God created us body and soul, physical and mental. And sometimes we downplay the intimate unity of body and soul. From an ethical point of view the soul/mind is supposed to rule the body. The body sends demands to the soul/mind, and the mind is supposed to judge the merit of those requests, measure them against other demands and the moral law. The body does good work for us, but it needs the eyes of the mind to enlighten its myopic vision of the good. But in the last nine days, I’ve learned that sometimes the body is smarter than the mind. The mind can be driven by wishes and theories to ignore the facts. The body stays stubbornly in the realm of fact.

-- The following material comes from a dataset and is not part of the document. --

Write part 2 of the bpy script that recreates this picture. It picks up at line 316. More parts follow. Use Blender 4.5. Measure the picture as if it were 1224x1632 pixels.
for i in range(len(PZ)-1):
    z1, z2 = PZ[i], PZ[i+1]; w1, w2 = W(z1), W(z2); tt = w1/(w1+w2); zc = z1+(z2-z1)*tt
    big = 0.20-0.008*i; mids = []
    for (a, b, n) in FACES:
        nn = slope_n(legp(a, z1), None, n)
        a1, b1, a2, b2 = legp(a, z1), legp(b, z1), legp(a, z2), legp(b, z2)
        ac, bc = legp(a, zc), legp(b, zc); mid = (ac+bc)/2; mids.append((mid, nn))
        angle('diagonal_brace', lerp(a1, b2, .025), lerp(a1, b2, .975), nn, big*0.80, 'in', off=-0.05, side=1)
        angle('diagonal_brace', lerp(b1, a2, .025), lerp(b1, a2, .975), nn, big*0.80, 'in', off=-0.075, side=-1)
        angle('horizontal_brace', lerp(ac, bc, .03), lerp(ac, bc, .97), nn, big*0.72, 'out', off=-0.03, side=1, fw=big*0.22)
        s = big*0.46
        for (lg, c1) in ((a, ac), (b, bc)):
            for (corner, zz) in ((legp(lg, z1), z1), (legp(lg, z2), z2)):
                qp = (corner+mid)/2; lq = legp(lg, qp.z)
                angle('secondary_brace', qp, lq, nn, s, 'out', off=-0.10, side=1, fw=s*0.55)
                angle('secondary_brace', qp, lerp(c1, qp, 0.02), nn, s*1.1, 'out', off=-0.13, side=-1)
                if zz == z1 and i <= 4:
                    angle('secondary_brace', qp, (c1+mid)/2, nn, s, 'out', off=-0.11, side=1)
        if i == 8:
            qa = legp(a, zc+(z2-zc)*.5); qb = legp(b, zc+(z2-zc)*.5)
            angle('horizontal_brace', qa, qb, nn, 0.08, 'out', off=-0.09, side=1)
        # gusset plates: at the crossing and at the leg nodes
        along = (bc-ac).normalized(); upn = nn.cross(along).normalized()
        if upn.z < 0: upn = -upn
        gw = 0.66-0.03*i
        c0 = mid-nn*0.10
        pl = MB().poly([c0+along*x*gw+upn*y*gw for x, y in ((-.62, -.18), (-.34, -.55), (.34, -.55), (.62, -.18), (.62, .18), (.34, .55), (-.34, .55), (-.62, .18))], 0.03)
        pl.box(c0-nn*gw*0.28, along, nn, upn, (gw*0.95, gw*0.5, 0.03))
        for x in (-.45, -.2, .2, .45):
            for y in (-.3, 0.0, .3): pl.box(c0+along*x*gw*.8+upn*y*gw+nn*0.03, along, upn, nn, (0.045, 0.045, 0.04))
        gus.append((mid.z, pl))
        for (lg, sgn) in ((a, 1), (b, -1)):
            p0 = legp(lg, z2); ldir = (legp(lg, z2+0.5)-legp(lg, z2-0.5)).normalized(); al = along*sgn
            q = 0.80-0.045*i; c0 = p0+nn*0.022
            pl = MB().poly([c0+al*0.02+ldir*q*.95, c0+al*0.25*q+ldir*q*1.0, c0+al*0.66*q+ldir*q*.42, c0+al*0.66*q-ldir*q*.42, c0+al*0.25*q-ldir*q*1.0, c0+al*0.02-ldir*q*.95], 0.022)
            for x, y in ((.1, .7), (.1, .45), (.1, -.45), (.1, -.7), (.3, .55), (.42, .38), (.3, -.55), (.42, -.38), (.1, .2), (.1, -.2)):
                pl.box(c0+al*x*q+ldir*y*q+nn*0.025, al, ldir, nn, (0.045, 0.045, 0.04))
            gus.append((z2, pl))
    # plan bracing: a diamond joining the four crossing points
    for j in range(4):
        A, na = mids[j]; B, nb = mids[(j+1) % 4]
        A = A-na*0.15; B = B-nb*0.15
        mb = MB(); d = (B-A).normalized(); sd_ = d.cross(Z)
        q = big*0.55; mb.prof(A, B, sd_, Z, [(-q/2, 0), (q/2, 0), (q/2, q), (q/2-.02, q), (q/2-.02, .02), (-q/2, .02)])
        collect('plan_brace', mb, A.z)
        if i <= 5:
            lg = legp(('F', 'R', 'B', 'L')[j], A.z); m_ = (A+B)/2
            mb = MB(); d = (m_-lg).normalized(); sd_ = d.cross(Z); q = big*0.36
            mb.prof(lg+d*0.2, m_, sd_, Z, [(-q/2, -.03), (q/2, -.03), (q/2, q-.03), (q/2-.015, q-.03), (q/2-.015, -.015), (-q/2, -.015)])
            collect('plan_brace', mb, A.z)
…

I find it very interesting that the body can communicate with the soul/mind in a way that the mind can translate into thought and proposed action. In my case, my body was not urging me toward immoral actions so that my mind/soul had to be on its guard to redirect its urgings. My body was telling me to rest and let it heal. It communicated that message in clumsy ways as the body always does. It simply communicated a feeling of sleepiness, tiredness, pain, disinterestedness, and lack of creative energy. My mind at first was confused at this. “No, we have work to do! Books to read! Essays to write!” I was treating my body’s messages as if they were telling me to do something immoral, to be lazy, to shirk my duties. It took my mind nine days to accept the truth that my body knew from the start. After a physical trauma, my work, my duty, is to give my body time and leisure to regain its strength. I just have to believe that it will happen and I will know the joy of productive work again. Sometimes the soul needs to listen to the body!